I’ve been playing with plant combinations and relay intercropping to see if I can keep a constant living cover happening on most of my vegetable beds. The plant combos are well worked round here, but the constant ground cover adds a new and exciting layer that takes a bit of thinking about. Its a work in progress!

Last years winner combo was peas (nitrogen + living mulch), oats (big roots + chop and drop mulch), nasturtium (pollinators + living mulch) and pumpkin that flowed beautifully into carrots and calendula sown amongst the finishing crops. No need to cover the carrot seed, the ground was already covered plus heaps less carrot fly. It’s wild and I love it! This year I’m excited about my dwarf bean, zucchinni and zinnia combo planted into buckwheat + phacelia. Garden happiness!

Yours in the earth, Kath

Comments

  1. what would you suggest to intercrop with early potatoes?

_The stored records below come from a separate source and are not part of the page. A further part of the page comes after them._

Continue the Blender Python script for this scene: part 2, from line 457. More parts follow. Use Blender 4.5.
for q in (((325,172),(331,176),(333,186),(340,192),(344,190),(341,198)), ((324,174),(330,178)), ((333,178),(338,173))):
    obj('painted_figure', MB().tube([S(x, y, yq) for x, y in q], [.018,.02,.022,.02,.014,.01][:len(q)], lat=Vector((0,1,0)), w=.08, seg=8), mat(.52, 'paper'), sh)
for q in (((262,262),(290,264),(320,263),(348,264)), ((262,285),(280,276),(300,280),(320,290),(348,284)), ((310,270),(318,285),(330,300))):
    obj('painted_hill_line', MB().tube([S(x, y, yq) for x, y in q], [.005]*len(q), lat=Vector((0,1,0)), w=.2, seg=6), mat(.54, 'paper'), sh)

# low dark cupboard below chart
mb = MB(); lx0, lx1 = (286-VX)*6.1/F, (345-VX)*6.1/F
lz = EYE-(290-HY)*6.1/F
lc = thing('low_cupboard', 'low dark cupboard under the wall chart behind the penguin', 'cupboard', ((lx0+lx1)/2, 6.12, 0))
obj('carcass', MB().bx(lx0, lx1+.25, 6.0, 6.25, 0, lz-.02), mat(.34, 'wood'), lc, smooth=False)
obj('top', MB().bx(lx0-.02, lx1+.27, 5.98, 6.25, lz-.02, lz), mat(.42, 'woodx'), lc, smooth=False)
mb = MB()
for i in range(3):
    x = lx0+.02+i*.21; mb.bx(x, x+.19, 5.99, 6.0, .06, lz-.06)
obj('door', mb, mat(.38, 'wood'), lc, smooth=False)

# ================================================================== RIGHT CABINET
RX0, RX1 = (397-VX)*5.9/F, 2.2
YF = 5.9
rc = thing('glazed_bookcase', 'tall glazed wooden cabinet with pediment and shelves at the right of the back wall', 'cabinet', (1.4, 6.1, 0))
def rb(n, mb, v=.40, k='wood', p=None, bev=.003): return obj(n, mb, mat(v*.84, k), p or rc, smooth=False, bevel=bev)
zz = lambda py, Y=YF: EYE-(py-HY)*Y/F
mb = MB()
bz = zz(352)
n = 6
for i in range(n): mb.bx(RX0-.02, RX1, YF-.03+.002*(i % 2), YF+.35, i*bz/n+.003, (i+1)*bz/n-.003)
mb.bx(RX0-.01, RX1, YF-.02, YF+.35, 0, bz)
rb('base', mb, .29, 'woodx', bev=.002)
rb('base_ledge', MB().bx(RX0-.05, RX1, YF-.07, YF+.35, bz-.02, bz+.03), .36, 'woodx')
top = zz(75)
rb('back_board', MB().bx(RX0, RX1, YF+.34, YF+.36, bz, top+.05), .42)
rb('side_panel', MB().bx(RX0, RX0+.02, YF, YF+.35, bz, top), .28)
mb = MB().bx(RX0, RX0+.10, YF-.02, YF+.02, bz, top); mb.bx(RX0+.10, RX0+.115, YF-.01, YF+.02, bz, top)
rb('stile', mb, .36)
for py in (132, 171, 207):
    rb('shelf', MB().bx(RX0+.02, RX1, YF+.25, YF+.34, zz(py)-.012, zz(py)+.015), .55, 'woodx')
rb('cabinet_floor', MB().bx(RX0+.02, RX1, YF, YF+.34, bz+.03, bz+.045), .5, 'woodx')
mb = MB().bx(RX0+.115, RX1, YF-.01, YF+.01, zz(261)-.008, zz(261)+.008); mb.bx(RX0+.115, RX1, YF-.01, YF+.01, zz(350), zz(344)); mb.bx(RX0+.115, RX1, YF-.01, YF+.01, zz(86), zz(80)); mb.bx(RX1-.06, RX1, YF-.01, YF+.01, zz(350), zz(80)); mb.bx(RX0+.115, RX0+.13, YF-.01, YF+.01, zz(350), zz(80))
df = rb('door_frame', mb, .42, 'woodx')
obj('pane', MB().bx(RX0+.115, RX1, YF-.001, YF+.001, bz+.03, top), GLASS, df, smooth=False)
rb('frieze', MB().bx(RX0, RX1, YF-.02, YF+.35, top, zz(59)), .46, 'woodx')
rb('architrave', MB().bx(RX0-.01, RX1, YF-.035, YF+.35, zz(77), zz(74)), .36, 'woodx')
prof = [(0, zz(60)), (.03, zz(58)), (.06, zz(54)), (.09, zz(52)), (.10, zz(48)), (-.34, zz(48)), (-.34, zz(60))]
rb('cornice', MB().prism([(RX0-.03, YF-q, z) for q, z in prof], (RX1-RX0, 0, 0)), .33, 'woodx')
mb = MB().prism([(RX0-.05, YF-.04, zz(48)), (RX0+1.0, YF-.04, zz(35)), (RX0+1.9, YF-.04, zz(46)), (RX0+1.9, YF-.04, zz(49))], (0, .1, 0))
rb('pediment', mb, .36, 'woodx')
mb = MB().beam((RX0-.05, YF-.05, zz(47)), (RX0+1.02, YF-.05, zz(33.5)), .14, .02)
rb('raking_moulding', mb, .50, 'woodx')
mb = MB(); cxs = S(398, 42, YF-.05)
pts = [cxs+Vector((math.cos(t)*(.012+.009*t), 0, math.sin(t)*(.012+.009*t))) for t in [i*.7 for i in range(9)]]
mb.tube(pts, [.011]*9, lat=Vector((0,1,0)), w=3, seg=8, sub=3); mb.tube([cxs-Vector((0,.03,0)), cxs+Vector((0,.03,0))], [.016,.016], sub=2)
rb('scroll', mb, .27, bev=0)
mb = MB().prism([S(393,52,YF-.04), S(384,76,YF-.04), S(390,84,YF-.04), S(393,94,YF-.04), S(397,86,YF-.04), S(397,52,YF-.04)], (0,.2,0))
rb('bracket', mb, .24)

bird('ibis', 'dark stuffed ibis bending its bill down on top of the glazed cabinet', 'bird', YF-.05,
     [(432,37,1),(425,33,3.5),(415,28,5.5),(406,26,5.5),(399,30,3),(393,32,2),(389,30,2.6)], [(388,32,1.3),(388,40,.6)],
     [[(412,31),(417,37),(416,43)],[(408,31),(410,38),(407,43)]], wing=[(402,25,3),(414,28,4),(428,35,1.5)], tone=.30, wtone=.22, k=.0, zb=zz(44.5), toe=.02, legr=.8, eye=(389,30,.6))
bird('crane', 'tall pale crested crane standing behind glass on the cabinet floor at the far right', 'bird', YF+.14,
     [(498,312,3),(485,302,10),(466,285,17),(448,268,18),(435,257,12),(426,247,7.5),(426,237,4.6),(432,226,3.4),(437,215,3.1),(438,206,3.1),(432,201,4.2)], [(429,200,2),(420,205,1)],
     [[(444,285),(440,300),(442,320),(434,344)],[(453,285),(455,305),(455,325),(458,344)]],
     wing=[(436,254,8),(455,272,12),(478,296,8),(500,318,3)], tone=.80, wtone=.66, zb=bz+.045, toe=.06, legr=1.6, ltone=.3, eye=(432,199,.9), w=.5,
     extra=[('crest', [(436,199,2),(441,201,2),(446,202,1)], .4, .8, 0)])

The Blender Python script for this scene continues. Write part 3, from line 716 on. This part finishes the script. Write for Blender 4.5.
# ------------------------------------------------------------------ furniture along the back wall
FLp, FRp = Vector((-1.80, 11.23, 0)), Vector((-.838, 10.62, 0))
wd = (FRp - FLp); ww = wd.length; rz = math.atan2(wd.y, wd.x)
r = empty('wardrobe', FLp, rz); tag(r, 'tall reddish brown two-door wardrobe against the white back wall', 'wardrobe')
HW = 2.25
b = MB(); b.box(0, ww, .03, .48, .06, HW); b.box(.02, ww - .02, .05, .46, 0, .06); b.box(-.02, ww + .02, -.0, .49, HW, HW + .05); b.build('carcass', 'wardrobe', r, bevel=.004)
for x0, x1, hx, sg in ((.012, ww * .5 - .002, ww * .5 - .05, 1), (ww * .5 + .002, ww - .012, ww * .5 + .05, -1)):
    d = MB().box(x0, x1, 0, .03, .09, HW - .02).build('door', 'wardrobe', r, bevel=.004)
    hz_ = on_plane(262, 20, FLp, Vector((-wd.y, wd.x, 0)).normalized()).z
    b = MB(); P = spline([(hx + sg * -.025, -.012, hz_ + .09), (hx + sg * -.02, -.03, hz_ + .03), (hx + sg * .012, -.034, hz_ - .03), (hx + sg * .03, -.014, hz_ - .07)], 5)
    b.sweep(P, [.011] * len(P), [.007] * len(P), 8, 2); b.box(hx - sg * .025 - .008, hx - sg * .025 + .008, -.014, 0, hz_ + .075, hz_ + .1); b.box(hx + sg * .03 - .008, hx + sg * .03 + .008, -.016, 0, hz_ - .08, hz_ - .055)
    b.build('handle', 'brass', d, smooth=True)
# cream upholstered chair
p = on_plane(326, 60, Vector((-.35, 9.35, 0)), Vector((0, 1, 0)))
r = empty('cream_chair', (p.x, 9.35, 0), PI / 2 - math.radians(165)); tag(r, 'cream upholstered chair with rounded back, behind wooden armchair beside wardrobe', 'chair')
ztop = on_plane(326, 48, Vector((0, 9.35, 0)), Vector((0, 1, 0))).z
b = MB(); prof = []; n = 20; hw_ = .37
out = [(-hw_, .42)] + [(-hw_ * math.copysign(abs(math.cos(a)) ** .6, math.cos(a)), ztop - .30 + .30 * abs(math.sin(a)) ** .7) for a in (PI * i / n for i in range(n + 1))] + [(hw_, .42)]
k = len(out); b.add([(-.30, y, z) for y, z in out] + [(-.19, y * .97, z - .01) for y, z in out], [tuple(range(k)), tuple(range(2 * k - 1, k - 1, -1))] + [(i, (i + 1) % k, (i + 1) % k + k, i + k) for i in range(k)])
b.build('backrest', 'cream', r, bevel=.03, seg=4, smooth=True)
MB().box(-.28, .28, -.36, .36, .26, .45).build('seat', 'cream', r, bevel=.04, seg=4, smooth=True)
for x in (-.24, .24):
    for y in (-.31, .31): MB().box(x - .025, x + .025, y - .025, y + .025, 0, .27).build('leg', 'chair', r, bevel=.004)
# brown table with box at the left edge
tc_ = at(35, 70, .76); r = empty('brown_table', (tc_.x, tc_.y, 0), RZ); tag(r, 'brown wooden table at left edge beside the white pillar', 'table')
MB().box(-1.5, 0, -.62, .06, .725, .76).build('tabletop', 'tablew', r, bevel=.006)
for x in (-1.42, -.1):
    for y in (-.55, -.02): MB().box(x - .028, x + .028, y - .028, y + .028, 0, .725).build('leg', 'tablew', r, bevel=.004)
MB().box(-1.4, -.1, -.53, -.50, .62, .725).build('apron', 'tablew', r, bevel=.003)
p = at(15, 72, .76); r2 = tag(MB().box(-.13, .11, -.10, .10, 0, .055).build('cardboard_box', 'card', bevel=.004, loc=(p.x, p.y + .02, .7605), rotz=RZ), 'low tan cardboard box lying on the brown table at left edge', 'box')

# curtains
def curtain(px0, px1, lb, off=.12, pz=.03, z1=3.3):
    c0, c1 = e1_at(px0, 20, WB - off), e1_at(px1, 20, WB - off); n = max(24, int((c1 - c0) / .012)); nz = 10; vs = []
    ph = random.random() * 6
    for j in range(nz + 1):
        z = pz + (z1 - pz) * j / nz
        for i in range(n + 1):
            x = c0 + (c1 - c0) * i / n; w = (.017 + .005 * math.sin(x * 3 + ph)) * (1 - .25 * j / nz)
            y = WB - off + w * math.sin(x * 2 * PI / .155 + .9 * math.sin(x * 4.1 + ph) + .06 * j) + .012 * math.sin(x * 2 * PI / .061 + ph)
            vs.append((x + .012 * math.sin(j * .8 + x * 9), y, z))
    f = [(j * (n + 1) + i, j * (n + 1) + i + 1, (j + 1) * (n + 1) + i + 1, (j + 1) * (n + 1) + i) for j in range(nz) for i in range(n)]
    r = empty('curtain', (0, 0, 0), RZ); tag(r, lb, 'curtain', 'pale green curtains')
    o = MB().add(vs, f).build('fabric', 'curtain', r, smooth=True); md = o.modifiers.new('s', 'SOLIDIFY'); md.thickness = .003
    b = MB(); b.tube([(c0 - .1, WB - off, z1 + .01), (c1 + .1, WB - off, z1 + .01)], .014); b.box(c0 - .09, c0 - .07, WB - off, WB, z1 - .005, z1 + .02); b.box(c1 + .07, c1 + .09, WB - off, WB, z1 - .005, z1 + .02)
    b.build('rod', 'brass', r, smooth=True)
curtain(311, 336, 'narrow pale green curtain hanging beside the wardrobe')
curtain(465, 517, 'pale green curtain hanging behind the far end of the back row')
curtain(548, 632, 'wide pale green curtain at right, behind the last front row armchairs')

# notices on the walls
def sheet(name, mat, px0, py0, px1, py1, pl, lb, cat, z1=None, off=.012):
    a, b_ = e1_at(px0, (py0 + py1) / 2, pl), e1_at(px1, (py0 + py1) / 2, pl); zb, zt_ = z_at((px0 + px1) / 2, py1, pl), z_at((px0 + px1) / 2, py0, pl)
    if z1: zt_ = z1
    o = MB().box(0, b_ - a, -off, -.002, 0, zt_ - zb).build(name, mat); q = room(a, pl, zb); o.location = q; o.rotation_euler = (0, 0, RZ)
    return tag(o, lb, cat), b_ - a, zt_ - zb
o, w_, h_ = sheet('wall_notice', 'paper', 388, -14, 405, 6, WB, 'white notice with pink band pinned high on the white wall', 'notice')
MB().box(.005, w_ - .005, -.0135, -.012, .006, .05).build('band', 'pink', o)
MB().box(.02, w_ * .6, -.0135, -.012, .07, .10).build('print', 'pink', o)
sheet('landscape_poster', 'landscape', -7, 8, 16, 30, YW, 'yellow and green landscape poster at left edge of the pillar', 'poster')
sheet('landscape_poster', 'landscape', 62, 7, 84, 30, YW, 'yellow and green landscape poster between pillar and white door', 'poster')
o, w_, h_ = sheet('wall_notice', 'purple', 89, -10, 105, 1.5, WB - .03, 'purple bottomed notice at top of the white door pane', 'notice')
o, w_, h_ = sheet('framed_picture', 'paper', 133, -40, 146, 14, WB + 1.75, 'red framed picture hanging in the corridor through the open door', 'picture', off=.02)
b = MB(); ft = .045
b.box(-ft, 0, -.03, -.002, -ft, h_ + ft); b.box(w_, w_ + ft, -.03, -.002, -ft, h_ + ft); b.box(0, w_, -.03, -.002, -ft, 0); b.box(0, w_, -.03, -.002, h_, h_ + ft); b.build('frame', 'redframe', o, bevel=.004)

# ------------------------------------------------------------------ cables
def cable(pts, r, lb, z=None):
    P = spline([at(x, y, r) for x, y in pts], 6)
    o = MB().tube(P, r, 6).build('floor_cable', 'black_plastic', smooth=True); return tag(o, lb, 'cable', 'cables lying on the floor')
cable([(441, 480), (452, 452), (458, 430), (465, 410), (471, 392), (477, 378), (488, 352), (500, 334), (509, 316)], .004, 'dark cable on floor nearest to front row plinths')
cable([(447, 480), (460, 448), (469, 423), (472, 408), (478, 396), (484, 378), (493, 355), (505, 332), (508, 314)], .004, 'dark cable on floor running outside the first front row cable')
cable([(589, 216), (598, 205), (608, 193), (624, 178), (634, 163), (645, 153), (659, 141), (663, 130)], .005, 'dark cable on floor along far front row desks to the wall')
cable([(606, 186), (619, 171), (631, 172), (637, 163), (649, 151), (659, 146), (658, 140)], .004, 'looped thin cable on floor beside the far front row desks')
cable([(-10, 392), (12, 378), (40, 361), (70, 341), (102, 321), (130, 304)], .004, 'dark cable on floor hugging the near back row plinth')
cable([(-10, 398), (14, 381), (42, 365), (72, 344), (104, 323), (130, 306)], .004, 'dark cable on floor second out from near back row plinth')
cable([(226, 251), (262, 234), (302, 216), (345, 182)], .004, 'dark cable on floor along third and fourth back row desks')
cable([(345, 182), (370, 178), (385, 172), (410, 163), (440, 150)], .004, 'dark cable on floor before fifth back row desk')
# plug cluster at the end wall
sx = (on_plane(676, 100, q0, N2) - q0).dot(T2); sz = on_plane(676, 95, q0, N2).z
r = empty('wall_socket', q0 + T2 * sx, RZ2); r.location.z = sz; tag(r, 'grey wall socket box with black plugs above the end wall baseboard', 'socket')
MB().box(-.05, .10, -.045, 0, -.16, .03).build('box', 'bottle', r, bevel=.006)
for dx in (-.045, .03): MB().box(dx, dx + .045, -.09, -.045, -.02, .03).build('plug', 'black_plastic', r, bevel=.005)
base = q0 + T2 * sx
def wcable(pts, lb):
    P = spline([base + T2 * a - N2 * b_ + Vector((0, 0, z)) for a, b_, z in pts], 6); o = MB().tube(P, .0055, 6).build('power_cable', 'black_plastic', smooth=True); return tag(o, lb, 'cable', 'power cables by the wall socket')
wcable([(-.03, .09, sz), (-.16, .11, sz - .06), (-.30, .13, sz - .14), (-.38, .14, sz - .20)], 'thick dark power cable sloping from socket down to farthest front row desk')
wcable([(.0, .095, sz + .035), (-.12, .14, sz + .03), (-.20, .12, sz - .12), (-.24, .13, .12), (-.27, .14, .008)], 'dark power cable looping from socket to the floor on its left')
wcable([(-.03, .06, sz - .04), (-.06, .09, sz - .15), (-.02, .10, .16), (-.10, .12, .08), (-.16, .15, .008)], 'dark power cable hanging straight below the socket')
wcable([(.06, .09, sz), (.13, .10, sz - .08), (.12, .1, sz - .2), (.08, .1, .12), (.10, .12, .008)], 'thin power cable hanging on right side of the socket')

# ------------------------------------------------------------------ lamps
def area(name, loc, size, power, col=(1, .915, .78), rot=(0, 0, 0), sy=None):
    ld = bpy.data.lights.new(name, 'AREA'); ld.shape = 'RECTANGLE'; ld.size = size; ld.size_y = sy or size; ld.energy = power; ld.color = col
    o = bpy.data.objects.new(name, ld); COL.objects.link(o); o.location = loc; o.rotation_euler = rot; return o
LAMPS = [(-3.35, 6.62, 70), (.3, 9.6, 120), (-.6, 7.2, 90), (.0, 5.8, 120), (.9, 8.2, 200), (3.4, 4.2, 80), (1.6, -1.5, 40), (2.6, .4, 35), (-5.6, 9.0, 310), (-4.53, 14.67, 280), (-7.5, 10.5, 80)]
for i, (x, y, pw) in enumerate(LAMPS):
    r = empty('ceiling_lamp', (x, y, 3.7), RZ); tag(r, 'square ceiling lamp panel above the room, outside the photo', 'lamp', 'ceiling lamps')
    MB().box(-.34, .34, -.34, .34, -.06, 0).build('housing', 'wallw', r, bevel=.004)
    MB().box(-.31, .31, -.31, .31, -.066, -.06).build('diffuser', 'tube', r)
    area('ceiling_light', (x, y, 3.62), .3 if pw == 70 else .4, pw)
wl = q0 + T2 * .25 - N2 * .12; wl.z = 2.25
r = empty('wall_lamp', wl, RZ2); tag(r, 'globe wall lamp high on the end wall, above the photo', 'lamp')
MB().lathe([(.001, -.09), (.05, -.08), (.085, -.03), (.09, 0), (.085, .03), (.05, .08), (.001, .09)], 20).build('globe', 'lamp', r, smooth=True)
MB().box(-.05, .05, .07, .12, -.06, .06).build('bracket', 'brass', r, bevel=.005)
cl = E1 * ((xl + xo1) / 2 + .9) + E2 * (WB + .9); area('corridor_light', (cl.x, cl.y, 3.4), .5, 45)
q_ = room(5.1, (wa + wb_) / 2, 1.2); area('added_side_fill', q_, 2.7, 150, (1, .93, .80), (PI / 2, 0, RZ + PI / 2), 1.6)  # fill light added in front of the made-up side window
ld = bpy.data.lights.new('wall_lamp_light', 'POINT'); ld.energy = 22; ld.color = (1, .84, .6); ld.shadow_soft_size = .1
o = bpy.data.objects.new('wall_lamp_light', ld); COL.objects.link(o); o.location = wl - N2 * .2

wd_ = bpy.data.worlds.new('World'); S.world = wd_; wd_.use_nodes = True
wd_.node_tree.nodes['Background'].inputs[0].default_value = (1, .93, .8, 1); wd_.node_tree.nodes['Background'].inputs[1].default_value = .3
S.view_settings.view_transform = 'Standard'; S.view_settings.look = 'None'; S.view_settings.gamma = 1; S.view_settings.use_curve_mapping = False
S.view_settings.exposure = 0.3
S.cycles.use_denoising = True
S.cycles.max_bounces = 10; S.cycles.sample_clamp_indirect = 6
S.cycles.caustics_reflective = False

    • If you are trenching your spuds intercropping is tricky, but you may be able to time it with hilling up and come up with a cunning plan. Easier to intercrop potatoes in a no dig situation. At this time of year have a play with broccoli, parsley, peas or broadbeans or a greencrop of mustard and or phacelia. Enjoy!

  2. Anne Sapphire says

    Hi Kath

    I have been following your talk about Comfrey for the last year, and decided to plant some this year.
    On Sunday, while weed eating a patch of the garden that I have not yet developed, I came across several comfrey plants. I know they were not there when I weed- eated that area last Autumn and can only assume that they have self seeded from somewhere. Guess this is not the sterile sort. Guess I could initially use this for tea, but are the leaves suitable for mulch and how can I get rid of it before it spreads to the developed areas of the garden.

    • Its not that common to come across seeding comfrey, not to say thats not the case, but dig around the crown to see how big it is. If the plants are only young the roots wont be developed. Is there a patch of comfrey nearby I wonder and finally many plants look like comfrey – double check!

  3. Hi Kath, I was recently reading about doing green crops, I’m keen to do this but we have heaps of weeds all the time and I usually mulch the garden with manured straw from the chook house to keep them down. Do you think I could just sprinkle lupin or mustard seed on top of the barley straw or would this not work? Thank you 🙂

    • Chances are high! You know how peas straw sprouts peas…. say no more. Lupin and mustard arent much chop at keeping weed pressure low though – they’re light and airy so the weeds still come through. Have you tried sheet mulching? Such an awesome way to get on top of a weedy garden. Lay a couple of layers of cardboard then alternate straw and rotten manure or compost or greenwaste – whatever you’ve got up till about 80cm high. Make 20cm pockets in and fill with compost and plant heavy feeders out for the first season.